Słyszała pani o jakichś niepokojących wydarzeniach w sąsiedztwie więzień? Co takiego działo się w sanockim Areszcie Śledczym przez lata? Organizowano tam przeróżne warsztaty, kwitła współpraca z lokalnymi instytucjami kultury, szkołami. O tym chciałem przypomnieć, ponieważ nie rozumiem tej całej demagogii, jaka wokół budowy więzienia w Sanoku nagle się rozpętała. Zakład, który powstanie przy ulicy Stróżowskiej, na który Ministerstwo Sprawiedliwości przeznacza 250 mln zł będzie jednym z trzech najnowocześniejszych w Polsce. Nie największym, bo przeznaczonym dla 1000 więźniów – wcześniej wspominaliśmy chociażby o Wrocławiu i Wronkach, tam te liczby są o wiele większe. I mogę zapewnić, że zakład w Sanoku zostanie wybudowany zgodnie z wzorami, stosowanymi w Europie i że będzie to jedna z najbezpieczniejszych jednostek penitencjarnych w kraju.

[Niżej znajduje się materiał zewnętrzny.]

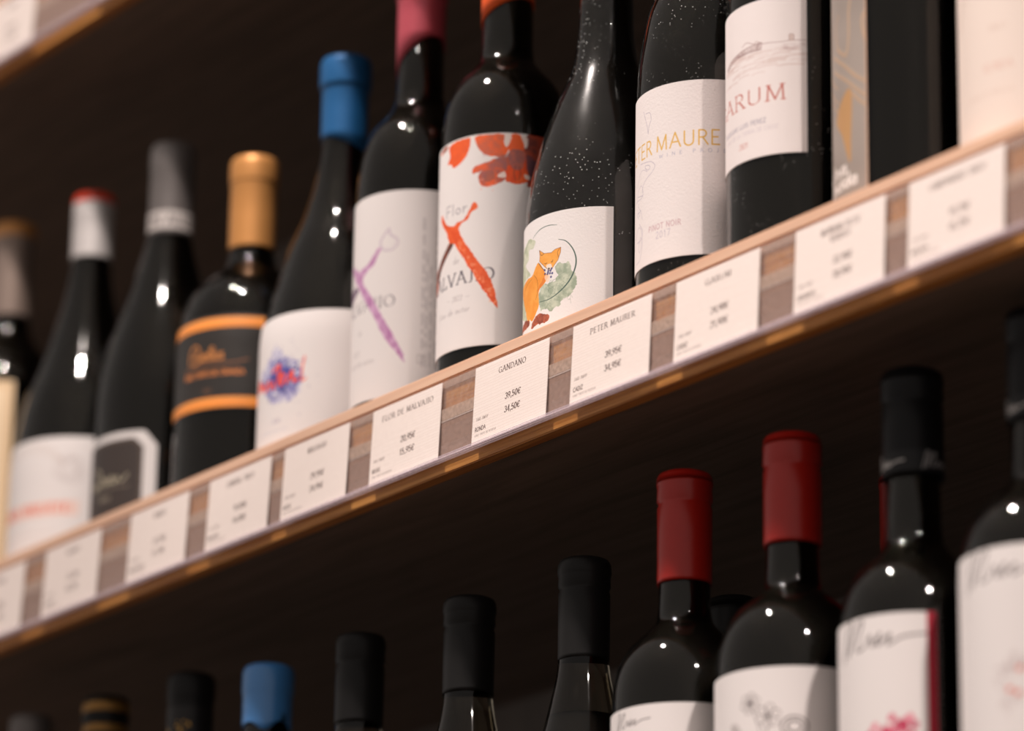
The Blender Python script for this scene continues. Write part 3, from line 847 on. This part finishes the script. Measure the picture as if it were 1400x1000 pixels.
def L_splash():
    c = Canvas(-38, 62, 0, 92, WHITE)
    A = ART
    c.poly(A['blob5'], (138, 134, 192), .75, edge=2.4, rgb2=(225, 222, 232), seed=3, cell=3)
    ctr = np.mean(A['blob5'], 0)
    for k in range(520):
        a, r = rng.rand() * 6.28, min(11, abs(rng.randn()) * 6.2)
        p = ctr + np.array([math.cos(a) * r * 1.35, math.sin(a) * r])
        q = p + rng.randn(2) * 2.2
        c.curve([p, (p + q) / 2 + rng.randn(2) * .8, q], .25 + rng.rand() * .9, [(58, 60, 140), (92, 84, 164), (40, 42, 104), (120, 116, 190)][rng.randint(4)], .4 + rng.rand() * .4)
    for k in range(120):
        p = ctr + rng.randn(2) * (9, 9)
        c.stroke([p, p + rng.randn(2) * .8], .25 + rng.rand() * .4, (120, 112, 150), .4)
    for k in ('t5a', 't5b', 't5c', 't5d', 't5e'):
        q = A[k]
        c.curve(q, 2.0 if k != 't5e' else .9, (246, 74, 52), .95)
        c.curve(np.array(q) + (.5, .5), .6, (255, 130, 110), .6)
    c.curve([(-18, 52), (-15, 57), (-16, 50), (-12, 55), (-11, 50)], 2.0, (246, 74, 52), .9)
    for y in (22, 20.6):
        c.stroke([(-10, y), (16, y)], .3, (150, 160, 190), .4)
    text(c, 'MMX', 4, 26, 2.4, (150, 140, 165), w=.14, alpha=.5)
    return print_mat('white_label_with_red_script_splash', c)
def malv(c, right, base, hh, ink, alpha, width):
    W = width
    text(c, 'MALVAJIO', right - W, base, hh, ink, w=.14, alpha=alpha, sp=.14, width=W)
def L_purple():
    c = Canvas(-46, 60, 18.8, 142, WHITE)
    A = ART
    malv(c, 23.3, 72.6, 6.4, (112, 104, 112), .8, 50)
    c.poly(A['bl6'], (120, 96, 118), .9, edge=.3)
    c.poly([(x - 24, z + 0) for x, z in ((10, 100), (14, 103), (18, 99), (20, 93), (18, 92), (15, 98), (12, 98))], (184, 140, 176), .6)
    c.stroke([(0, 87), (8, 75), (18, 60), (29, 42.6)], np.array([4.6, 4.4, 3.4, .6]), (196, 148, 188), .9)
    c.poly(A['sc6'], (184, 122, 172), .9, edge=.5, rgb2=(214, 172, 204), seed=5, cell=3)
    for k in range(26):
        t = rng.rand(); p = np.array((2 + 24 * t, 84 - 38 * t)) + rng.randn(2) * .8
        c.stroke([p, p + rng.randn(2) * .7], .5, (146, 84, 138), .35)
    c.curve(A['ring6'], .55, (176, 150, 176), .8, closed=True)
    c.curve([(x * .8 + 3.4, z * .8 + 22.6) for x, z in A['ring6']], .3, (196, 176, 196), .6, closed=True)
    c.curve([(-8, 45), (-5, 42.6), (0, 43)], .2, GREY, .5)
    text(c, '2022', -9, 47, 3.2, GREY, w=.1, alpha=.7)
    text(c, 'Vino de autor', -12, 40.5, 3.4, GREY, w=.08, serif=False, alpha=.6, slant=.2)
    text(c, 'de', -3, 59, 3.6, GREY, w=.08, serif=False, alpha=.5)
    for i, (s, a, b) in enumerate(((38.6, 36, 121), (40.6, 36, 100), (43.0, 36, 96), (46.2, 36, 124), (48.4, 36, 110))):
        z = a
        while z < b:
            n = 3 + rng.randint(9)
            text(c, ''.join('aeionrstlu'[rng.randint(10)] for _ in range(n)), s + .8, z, 1.7, (130, 122, 126), w=.12, serif=False, alpha=.6, sp=.06, vertical=True)
            z += n * .95 + 1.2
    c.stroke([(36.5, 38), (39.5, 38), (39.5, 43), (36.5, 43), (36.5, 38)], .25, GREY, .8)
    return print_mat('white_label_with_purple_scissors', c, ribs=.05)
def L_orange():
    c = Canvas(-46, 70, 25.6, 149, WHITE, ppm=6)
    A = ART
    O, O2, BR = (240, 92, 32), (224, 70, 22), (120, 66, 62)
    c.rect(46, 118, 70, 149, (170, 64, 40))
    for k, cc, c2 in (('petal2', O, BR), ('petal', O, (228, 84, 34)), ('wTL', O, (196, 92, 66)), ('wTR', (214, 80, 36), (120, 56, 50)), ('bulb', O, (232, 90, 40)), ('lwL', (236, 90, 38), (160, 84, 80)), ('lwR', (160, 70, 60), (104, 62, 72)), ('mbody', O, O2)):
        c.poly(A[k], cc, .97, edge=.5, rgb2=c2, seed=len(k) + 3, cell=4)
    cx = np.array((40.2, 133))
    c.poly([(36.3, 138.6), (43.8, 138.6), (44.8, 134), (43, 128.4), (40, 127.4), (37.4, 129), (35.6, 133.4)], (126, 92, 104), .85, edge=.6, rgb2=(176, 100, 92), seed=11, cell=2)
    c.poly([(30, 134.6), (36, 136), (36.5, 131), (32, 128), (27, 130)], (150, 92, 90), .6, edge=.8)
    c.poly([(22, 121), (28, 121.5), (28, 126), (24, 127)], (130, 84, 84), .55, edge=.8)
    c.poly([(46, 131), (52, 134), (52, 125), (48, 122)], (92, 62, 74), .75, edge=.6)
    for k in range(9):
        c.stroke([(17.5 + k * .5, 145 - k * 1.15), (27 + k * .8, 146 - k * 1.25)], .3, (150, 88, 96), .5)
    for k in range(7):
        c.stroke([(19 + k, 131 - k * 1.2), (33, 133 - k * 1.4)], .25, (150, 88, 96), .5)
    for s in (-1, 1):
        c.curve([(40.3 + s * 1.0, 130), (40.3 + s * 1.8, 125), (40.3 + s * .8, 121.5)], .4, (120, 60, 50), .8)
    for k in ('sp1', 'sp2', 'sp3', 'sp4'):
        c.poly(A[k], (236, 216, 208), .95, edge=.2)
    text(c, 'Flor', -4.6, 104.6, 6.4, (146, 140, 146), w=.1, alpha=.85, serif=False, width=17)
    text(c, 'de', 3.2, 75.5, 4.2, GREY, w=.09, serif=False, alpha=.6)
    malv(c, 28.9, 63.2, 7.0, (84, 78, 88), .95, 52)
    c.poly(A['bl7'], (74, 44, 40), .95, edge=.15, rgb2=(196, 78, 40), cell=6, seed=2)
    c.poly([(x, z) for x, z in ((-22, 69), (-21, 76), (-17, 80), (-19, 74))], (214, 80, 40), .9)
    c.poly(A['sc7'], (238, 96, 44), .97, edge=.45, rgb2=(224, 76, 26), seed=8, cell=3)
    for k in range(60):
        t = rng.rand(); p = np.array((6 + 24 * t, 88 - 38 * t)) + rng.randn(2) * .9
        c.stroke([p, p + rng.randn(2) * .8], .5 + rng.rand() * .5, [(252, 168, 130), (250, 190, 160), (214, 60, 20)][rng.randint(3)], .45)
    for p in ((22, 122), (24, 117), (27, 115), (21, 117), (29, 119)):
        c.stroke([p, np.array(p) + rng.randn(2) * 1.2], .5, (246, 170, 150), .6)
    text(c, '2022', 3.0, 53.6, 3.0, GREY, w=.11, alpha=.8)
    c.stroke([(-1.5, 55), (1, 55)], .2, GREY, .6); c.stroke([(12.5, 55), (15, 55)], .2, GREY, .6)
    text(c, 'Vino de autor', -11, 46.4, 3.4, GREY, w=.09, serif=False, alpha=.75, slant=.2, width=26)
    c.stroke([(-46, 26.1), (70, 26.1)], .5, (214, 204, 200), .6)
    return print_mat('white_label_with_orange_scissors', c, ribs=.12)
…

Kiedy jeden z sanockich zakładów trul, a może dalej truje, to wszyscy siedzieli cicho, bo szkoda miejsc pracy. Naprawdę bardziej niebezpieczne jest to, co wdychamy w Sanoku a nie więźniowie za murem. Na razie hipotetyczni.
W ciągu dwóch pierwszy miesięcy 2018 roku aż 32 więźniów oddaliło się bez pozwolenia z miejsca pracy poza terenem polskiej jednostki penitencjarnej. 22 zatrzymano, ale 10 ukrywa się przed policją – twierdzi money.pl
Jak będzie w Sanoku
A mnie nie przekonuje. Gdyby sprawa była tak jednoznaczna to:
1) Pani redaktor nie musiałaby prowadzić wywiadu w stylu redaktor Holeckiej podpowiadając rozmówcy argumenty wyłącznie „za”,
2) Pan pułkownik Grabek uświadomiłby kiepsko zorientowanym czytelnikom czym się różni areszt śledczy od zakładu karnego> I nie chodzi tylko o 10-krotnie większą liczbę osadzonych,
3) Nie tylko w Sanoku istnieją opory przed tą inwestycją. Podobnie jest w Brzegu pod Opolem, w mateczniku pana Patryka Jakiego, gdzie nawet działacze PiS odcinają się od tego pomysłu. Burmistrz (z PiS) godzi się na referendum.
Z „wywiadu” nie dowiedziałem się, dlaczego postanowiono już teraz zlikwidować areszt śledczy, zamiast poczekać do uruchomienia n owej placówki. Przypomnę że AS w Sanoku obsługiwał sądy i prokuratury w 6 powiatach. Oszczędności na które wskazywało Min. Sprawiedliwości mogą się okazać iluzoryczne, gdy trzeba będzie zwiększyć koszty podróży tymczasowo aresztowanych z aresztów w Rzeszowie czy Przemyślu do sądów w Sanoku, Krośnie czy Lesku.
A poza tym – jeżeli nowy ZK ma być budowany przez firmę wybraną w otwartym przetargu, to słabo brzmi argument że zarobią na tym miejscowi budowlańcy. Podobnie śmiesznie brzmią argumenty o aż (!!) 200 tys. zł wpływów do budżetu miasta, o miejscach pracy dla miejscowych i o atrakcyjnym terenie dla deweloperów i innych inwestorów !! Kuriozalne jest także traktowanie Sanoka jak miast, które słyną jedynie z więzień, np. Wronek.
Oczywiście w Brzegu nie protestują przed budową więzienia w Sanoku, ale u siebie, w Brzegu. Co ciekawe, tam istniejące więzienie ma zostać wygaszone dopiero po oddaniu nowego.
Ludźmi, którzy nie mają wiedzy łatwo manipulować. Strach to dobre narzędzie.
A pan pułkownik rzeczowo i jasno przedstawia sytuację. Mnie to przekonuje.